# To be done
Find every line with the word "More" and give their count, nothing else.

# Extracted material

## start

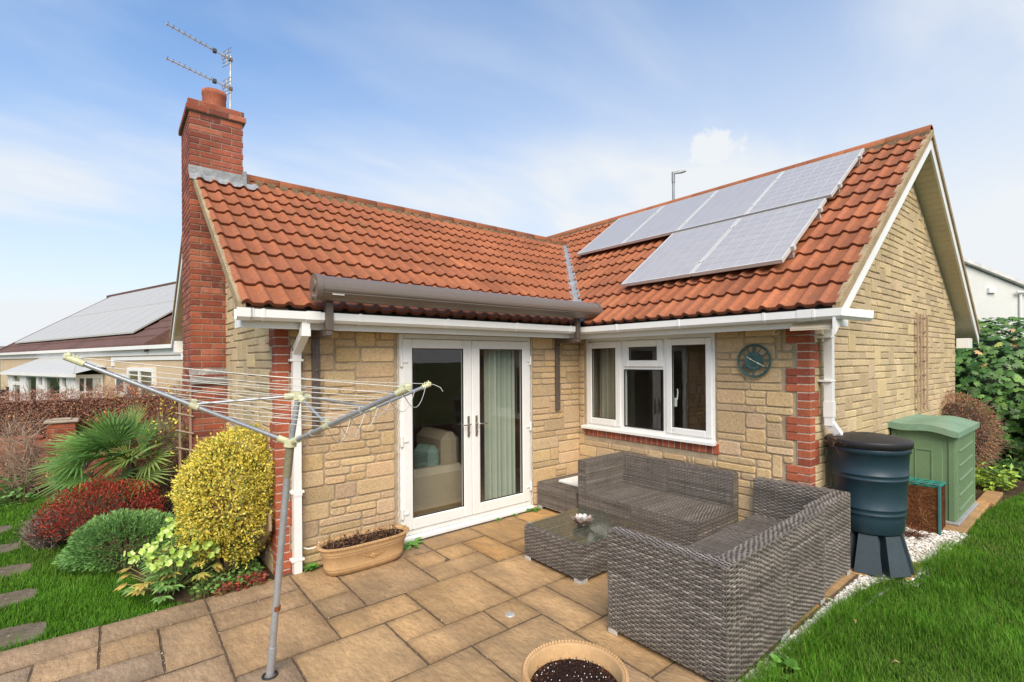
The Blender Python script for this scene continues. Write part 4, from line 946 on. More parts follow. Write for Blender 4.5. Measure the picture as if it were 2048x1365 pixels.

## end
## start

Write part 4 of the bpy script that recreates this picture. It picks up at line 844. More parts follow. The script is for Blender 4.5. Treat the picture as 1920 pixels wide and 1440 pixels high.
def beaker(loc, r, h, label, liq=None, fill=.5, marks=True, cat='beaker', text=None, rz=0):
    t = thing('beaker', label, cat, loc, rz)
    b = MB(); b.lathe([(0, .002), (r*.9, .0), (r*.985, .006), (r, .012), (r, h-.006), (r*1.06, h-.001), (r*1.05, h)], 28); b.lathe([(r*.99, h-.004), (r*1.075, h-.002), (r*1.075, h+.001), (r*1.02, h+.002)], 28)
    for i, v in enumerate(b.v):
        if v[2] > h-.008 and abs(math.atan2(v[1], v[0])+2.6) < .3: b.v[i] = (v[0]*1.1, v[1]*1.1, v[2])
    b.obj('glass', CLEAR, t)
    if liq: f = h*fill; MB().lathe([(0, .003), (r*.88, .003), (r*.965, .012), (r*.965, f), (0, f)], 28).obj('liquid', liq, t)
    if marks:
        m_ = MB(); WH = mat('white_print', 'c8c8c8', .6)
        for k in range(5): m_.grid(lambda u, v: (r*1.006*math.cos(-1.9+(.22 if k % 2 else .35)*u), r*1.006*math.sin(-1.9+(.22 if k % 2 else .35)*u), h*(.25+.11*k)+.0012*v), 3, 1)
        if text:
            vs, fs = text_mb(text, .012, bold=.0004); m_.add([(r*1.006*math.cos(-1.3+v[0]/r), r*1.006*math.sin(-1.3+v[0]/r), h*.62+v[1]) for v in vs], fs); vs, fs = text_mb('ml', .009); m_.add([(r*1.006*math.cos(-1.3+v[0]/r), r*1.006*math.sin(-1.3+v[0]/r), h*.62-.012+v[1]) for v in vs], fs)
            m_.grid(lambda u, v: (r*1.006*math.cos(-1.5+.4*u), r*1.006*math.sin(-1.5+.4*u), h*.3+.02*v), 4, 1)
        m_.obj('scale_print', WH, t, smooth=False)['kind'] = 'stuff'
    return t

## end

# Final answer
2